Walmart’s Unusual Drone Use Case

When most people think retail applications for drones at this point, they are likely thinking about delivery. Some eagerly anticipate the drone-based commerce logistics, others fear it, but in general both sides are in agreement that when one is talking retail drones, they are talking about using it to move goods.

But Walmart has some different ideas about the highest and best good drones can offer their retail operations. They are using camera-equipped drones not to deliver goods, but as a quality control measure to make sure that the right goods are being sorted into the right bins at Walmart fulfillment centers.
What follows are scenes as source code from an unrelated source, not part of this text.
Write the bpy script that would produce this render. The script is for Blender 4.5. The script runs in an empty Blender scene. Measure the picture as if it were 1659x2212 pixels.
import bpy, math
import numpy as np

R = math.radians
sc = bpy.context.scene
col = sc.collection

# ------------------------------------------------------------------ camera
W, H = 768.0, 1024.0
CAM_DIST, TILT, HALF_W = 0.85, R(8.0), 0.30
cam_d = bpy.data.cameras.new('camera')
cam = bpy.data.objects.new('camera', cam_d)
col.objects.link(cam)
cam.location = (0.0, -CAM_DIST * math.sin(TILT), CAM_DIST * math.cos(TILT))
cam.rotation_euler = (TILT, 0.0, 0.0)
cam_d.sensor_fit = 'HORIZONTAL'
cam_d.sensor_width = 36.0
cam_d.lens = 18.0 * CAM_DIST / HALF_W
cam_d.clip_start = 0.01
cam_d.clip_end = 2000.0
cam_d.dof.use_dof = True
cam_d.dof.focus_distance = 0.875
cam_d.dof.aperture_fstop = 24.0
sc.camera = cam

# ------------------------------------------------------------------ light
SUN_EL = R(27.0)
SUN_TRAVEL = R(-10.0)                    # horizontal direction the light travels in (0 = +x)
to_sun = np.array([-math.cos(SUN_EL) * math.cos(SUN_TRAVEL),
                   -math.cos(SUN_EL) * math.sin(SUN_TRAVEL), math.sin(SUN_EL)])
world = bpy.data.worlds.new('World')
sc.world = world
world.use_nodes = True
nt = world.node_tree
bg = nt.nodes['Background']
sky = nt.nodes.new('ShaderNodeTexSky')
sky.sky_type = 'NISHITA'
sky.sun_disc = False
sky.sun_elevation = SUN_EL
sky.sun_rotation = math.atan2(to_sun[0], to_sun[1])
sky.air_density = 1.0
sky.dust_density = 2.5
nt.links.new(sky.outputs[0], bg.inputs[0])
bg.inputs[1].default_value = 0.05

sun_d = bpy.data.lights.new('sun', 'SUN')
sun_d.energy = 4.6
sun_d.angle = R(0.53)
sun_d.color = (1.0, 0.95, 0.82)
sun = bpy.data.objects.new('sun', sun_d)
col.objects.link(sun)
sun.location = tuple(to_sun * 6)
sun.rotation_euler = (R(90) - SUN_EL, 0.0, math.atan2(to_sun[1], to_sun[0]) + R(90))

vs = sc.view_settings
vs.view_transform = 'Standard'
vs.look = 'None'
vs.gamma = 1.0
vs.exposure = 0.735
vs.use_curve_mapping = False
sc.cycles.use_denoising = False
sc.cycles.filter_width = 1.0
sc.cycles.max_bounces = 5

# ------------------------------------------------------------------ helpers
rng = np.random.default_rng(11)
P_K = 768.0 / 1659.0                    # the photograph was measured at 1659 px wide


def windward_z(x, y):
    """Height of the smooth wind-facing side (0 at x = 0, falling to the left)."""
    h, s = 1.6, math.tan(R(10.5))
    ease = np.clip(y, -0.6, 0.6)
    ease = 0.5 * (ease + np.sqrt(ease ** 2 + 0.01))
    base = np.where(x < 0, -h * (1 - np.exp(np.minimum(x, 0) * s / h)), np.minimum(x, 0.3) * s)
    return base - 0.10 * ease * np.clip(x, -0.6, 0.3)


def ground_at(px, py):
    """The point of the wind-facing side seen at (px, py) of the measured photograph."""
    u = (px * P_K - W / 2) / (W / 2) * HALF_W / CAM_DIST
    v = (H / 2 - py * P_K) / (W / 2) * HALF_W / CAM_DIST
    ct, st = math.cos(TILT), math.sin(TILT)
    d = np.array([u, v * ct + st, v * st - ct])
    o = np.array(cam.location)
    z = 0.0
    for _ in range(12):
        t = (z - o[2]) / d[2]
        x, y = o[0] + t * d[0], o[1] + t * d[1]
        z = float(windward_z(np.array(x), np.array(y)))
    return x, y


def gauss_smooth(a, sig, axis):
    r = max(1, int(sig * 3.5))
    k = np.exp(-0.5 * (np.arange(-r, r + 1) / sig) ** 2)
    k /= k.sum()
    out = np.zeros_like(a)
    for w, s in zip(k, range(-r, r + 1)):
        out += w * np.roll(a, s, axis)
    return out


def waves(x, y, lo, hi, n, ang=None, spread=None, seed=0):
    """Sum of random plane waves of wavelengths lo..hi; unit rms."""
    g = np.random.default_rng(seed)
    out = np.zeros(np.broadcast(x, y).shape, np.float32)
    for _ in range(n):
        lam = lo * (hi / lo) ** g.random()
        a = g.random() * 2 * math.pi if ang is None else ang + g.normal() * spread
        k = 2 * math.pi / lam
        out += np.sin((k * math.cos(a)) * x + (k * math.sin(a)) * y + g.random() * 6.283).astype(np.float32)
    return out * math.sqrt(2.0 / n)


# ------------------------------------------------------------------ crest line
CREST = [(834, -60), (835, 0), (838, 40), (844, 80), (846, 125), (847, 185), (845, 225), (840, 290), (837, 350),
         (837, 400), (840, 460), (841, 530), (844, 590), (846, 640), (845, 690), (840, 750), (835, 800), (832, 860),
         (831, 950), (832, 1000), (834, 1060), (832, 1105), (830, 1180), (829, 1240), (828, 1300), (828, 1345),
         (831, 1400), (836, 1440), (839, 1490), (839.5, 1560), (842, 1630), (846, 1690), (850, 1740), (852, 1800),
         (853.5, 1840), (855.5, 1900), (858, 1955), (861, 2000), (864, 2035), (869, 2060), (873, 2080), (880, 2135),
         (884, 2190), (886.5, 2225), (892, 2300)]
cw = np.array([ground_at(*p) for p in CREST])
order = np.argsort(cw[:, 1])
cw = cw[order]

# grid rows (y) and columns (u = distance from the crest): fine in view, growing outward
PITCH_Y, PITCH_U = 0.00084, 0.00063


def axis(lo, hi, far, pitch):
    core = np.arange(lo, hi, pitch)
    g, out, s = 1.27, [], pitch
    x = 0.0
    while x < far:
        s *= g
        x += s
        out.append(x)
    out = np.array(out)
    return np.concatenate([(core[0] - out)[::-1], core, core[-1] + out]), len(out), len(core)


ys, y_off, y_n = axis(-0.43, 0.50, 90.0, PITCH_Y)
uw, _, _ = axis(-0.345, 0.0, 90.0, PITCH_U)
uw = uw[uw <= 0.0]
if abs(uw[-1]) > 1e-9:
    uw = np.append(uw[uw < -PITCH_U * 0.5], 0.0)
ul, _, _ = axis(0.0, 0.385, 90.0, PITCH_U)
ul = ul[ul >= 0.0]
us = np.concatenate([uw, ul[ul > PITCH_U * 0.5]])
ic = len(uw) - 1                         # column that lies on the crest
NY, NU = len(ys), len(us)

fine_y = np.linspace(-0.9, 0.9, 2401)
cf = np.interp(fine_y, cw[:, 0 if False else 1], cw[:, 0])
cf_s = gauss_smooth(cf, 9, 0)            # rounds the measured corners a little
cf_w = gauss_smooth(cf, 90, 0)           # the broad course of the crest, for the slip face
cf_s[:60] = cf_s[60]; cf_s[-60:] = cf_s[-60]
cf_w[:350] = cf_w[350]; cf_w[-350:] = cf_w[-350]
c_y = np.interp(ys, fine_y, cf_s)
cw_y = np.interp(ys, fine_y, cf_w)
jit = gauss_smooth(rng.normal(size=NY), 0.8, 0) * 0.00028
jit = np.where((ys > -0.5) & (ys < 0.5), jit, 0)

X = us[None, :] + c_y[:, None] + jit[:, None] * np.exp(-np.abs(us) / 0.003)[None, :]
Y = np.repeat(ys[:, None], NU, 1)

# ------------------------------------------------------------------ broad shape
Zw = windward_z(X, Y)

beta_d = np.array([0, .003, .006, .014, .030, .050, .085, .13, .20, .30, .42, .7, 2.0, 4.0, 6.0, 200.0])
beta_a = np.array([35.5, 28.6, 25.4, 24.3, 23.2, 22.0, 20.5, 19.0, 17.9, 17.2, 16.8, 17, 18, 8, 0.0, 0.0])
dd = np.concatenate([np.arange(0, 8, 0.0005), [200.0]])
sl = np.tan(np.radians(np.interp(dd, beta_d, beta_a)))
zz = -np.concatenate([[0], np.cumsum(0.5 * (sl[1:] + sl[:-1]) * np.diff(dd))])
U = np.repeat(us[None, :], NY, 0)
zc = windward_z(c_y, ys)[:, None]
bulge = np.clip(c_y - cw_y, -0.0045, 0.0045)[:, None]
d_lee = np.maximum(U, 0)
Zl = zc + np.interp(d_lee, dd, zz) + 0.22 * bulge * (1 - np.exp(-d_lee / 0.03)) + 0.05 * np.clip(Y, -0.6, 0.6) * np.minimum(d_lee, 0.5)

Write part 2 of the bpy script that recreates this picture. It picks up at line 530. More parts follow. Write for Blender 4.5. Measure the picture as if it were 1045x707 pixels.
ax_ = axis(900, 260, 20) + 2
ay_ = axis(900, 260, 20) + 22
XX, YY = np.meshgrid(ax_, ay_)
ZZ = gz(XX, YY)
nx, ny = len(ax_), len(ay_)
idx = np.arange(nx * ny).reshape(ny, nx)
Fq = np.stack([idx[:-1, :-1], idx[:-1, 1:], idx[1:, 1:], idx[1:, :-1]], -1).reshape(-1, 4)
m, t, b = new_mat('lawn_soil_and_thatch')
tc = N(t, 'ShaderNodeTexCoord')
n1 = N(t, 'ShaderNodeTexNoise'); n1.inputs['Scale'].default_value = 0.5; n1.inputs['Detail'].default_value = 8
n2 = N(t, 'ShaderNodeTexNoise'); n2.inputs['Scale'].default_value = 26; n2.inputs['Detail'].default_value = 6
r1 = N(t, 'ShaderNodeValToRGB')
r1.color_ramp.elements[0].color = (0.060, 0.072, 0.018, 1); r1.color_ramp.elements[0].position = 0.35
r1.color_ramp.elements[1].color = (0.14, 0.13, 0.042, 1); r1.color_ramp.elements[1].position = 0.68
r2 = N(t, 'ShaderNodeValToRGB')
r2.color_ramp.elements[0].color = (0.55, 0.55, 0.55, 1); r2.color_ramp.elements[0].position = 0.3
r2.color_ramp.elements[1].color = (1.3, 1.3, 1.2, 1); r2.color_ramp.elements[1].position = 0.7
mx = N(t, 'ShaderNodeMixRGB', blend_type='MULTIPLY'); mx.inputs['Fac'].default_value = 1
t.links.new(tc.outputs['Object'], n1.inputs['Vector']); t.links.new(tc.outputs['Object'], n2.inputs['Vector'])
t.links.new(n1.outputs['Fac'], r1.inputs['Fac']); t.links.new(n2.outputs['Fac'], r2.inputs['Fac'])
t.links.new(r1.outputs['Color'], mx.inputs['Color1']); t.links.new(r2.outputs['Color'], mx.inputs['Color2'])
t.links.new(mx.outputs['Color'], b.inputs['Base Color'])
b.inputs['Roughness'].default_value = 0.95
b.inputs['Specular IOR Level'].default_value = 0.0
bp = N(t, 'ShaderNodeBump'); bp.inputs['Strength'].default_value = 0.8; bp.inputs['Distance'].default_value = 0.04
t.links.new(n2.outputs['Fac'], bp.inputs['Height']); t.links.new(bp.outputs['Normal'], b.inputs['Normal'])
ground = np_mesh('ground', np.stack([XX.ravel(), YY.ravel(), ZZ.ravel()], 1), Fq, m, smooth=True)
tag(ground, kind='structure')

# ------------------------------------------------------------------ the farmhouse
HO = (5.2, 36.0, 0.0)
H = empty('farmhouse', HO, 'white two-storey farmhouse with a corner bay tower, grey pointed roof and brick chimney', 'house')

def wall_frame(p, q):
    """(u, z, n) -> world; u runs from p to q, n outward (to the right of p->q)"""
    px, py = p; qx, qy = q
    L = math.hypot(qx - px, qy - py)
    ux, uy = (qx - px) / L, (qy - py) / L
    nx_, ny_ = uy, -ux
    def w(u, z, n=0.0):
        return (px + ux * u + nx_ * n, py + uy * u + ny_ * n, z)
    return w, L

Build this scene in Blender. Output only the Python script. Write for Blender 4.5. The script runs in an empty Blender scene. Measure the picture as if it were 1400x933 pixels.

The custom-built camera takes about 30 pictures a second. It is essentially scanning the shelves as it flies by, and making sure everything is in its right place so that employees can quickly find it to ship it when it is time to go out to a store. When a wrong item is found on the shelves, the drone finds an employee at an “air traffic control” and sends along a real-time rendering of the shelf with a red mark where the wrongly placed good is.

The human worker then goes and moves the good to the correct place on the shelf.

The drones can do in about an hour what a pair of two humans need about a month to do. It is also safer to have drones do this, as human beings have to ride lifts several stories to check the top of shelves.

Currently, the drones are still in the testing phase, and will be for another six to nine months, according to Shekar Natarajan, a Walmart vice president who handles emerging technologies.

Walmart may also be considering drones for delivery. The firm has asked the FAA for a waiver to rest drones outdoors. Walmart may also use drones in the future to track merchandise like taking inventory outside distribution centers.